### SUPPLIED RECORDS

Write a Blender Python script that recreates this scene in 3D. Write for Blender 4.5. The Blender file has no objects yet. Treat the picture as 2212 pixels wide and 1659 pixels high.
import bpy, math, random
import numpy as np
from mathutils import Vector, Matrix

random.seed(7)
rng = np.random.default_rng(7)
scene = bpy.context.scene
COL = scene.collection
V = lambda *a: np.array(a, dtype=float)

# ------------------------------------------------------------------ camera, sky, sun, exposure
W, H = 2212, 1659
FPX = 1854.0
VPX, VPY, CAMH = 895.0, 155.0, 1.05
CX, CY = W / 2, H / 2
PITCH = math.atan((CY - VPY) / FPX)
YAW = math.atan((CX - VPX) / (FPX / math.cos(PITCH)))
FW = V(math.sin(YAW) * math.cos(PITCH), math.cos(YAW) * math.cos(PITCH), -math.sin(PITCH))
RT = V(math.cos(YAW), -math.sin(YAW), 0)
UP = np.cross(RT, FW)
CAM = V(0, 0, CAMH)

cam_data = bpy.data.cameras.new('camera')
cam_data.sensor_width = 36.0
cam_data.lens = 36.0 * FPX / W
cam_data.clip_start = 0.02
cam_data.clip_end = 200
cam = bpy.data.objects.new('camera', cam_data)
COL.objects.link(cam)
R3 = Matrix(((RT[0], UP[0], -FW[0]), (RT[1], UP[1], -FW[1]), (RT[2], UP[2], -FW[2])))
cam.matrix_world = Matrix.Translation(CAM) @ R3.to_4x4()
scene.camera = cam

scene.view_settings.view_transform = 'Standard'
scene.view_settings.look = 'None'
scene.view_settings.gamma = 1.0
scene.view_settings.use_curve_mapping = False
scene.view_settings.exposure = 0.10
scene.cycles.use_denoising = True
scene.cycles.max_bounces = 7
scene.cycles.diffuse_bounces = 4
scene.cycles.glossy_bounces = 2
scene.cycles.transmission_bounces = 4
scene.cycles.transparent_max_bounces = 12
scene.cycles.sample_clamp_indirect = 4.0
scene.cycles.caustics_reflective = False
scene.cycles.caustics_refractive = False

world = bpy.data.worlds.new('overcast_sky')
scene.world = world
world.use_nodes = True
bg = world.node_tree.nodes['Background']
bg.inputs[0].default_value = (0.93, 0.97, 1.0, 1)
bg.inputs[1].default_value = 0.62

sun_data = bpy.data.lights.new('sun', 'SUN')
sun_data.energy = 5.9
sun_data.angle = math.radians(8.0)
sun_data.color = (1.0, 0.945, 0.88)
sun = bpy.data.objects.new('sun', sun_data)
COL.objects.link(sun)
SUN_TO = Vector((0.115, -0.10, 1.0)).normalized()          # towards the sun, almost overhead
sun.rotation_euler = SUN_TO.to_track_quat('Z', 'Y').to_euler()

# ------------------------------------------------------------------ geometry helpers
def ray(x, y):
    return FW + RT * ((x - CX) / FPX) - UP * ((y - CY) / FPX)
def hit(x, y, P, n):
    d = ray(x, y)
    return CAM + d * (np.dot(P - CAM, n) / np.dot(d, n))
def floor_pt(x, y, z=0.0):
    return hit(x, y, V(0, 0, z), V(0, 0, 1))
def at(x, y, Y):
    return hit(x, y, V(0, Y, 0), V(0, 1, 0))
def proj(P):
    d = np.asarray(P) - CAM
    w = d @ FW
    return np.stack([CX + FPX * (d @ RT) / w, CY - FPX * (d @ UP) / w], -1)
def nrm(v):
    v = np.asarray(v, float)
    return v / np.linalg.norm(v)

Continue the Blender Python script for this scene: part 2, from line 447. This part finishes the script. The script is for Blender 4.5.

### THE EXERCISE
Set down the entries above again, word for word.

### COMPLETE RESPONSE
Write a Blender Python script that recreates this scene in 3D. Write for Blender 4.5. The Blender file has no objects yet. Treat the picture as 2212 pixels wide and 1659 pixels high.
import bpy, math, random
import numpy as np
from mathutils import Vector, Matrix

random.seed(7)
rng = np.random.default_rng(7)
scene = bpy.context.scene
COL = scene.collection
V = lambda *a: np.array(a, dtype=float)

# ------------------------------------------------------------------ camera, sky, sun, exposure
W, H = 2212, 1659
FPX = 1854.0
VPX, VPY, CAMH = 895.0, 155.0, 1.05
CX, CY = W / 2, H / 2
PITCH = math.atan((CY - VPY) / FPX)
YAW = math.atan((CX - VPX) / (FPX / math.cos(PITCH)))
FW = V(math.sin(YAW) * math.cos(PITCH), math.cos(YAW) * math.cos(PITCH), -math.sin(PITCH))
RT = V(math.cos(YAW), -math.sin(YAW), 0)
UP = np.cross(RT, FW)
CAM = V(0, 0, CAMH)

cam_data = bpy.data.cameras.new('camera')
cam_data.sensor_width = 36.0
cam_data.lens = 36.0 * FPX / W
cam_data.clip_start = 0.02
cam_data.clip_end = 200
cam = bpy.data.objects.new('camera', cam_data)
COL.objects.link(cam)
R3 = Matrix(((RT[0], UP[0], -FW[0]), (RT[1], UP[1], -FW[1]), (RT[2], UP[2], -FW[2])))
cam.matrix_world = Matrix.Translation(CAM) @ R3.to_4x4()
scene.camera = cam

scene.view_settings.view_transform = 'Standard'
scene.view_settings.look = 'None'
scene.view_settings.gamma = 1.0
scene.view_settings.use_curve_mapping = False
scene.view_settings.exposure = 0.10
scene.cycles.use_denoising = True
scene.cycles.max_bounces = 7
scene.cycles.diffuse_bounces = 4
scene.cycles.glossy_bounces = 2
scene.cycles.transmission_bounces = 4
scene.cycles.transparent_max_bounces = 12
scene.cycles.sample_clamp_indirect = 4.0
scene.cycles.caustics_reflective = False
scene.cycles.caustics_refractive = False

world = bpy.data.worlds.new('overcast_sky')
scene.world = world
world.use_nodes = True
bg = world.node_tree.nodes['Background']
bg.inputs[0].default_value = (0.93, 0.97, 1.0, 1)
bg.inputs[1].default_value = 0.62

sun_data = bpy.data.lights.new('sun', 'SUN')
sun_data.energy = 5.9
sun_data.angle = math.radians(8.0)
sun_data.color = (1.0, 0.945, 0.88)
sun = bpy.data.objects.new('sun', sun_data)
COL.objects.link(sun)
SUN_TO = Vector((0.115, -0.10, 1.0)).normalized()          # towards the sun, almost overhead
sun.rotation_euler = SUN_TO.to_track_quat('Z', 'Y').to_euler()

# ------------------------------------------------------------------ geometry helpers
def ray(x, y):
    return FW + RT * ((x - CX) / FPX) - UP * ((y - CY) / FPX)
def hit(x, y, P, n):
    d = ray(x, y)
    return CAM + d * (np.dot(P - CAM, n) / np.dot(d, n))
def floor_pt(x, y, z=0.0):
    return hit(x, y, V(0, 0, z), V(0, 0, 1))
def at(x, y, Y):
    return hit(x, y, V(0, Y, 0), V(0, 1, 0))
def proj(P):
    d = np.asarray(P) - CAM
    w = d @ FW
    return np.stack([CX + FPX * (d @ RT) / w, CY - FPX * (d @ UP) / w], -1)
def nrm(v):
    v = np.asarray(v, float)
    return v / np.linalg.norm(v)

Continue the Blender Python script for this scene: part 2, from line 447. This part finishes the script. The script is for Blender 4.5.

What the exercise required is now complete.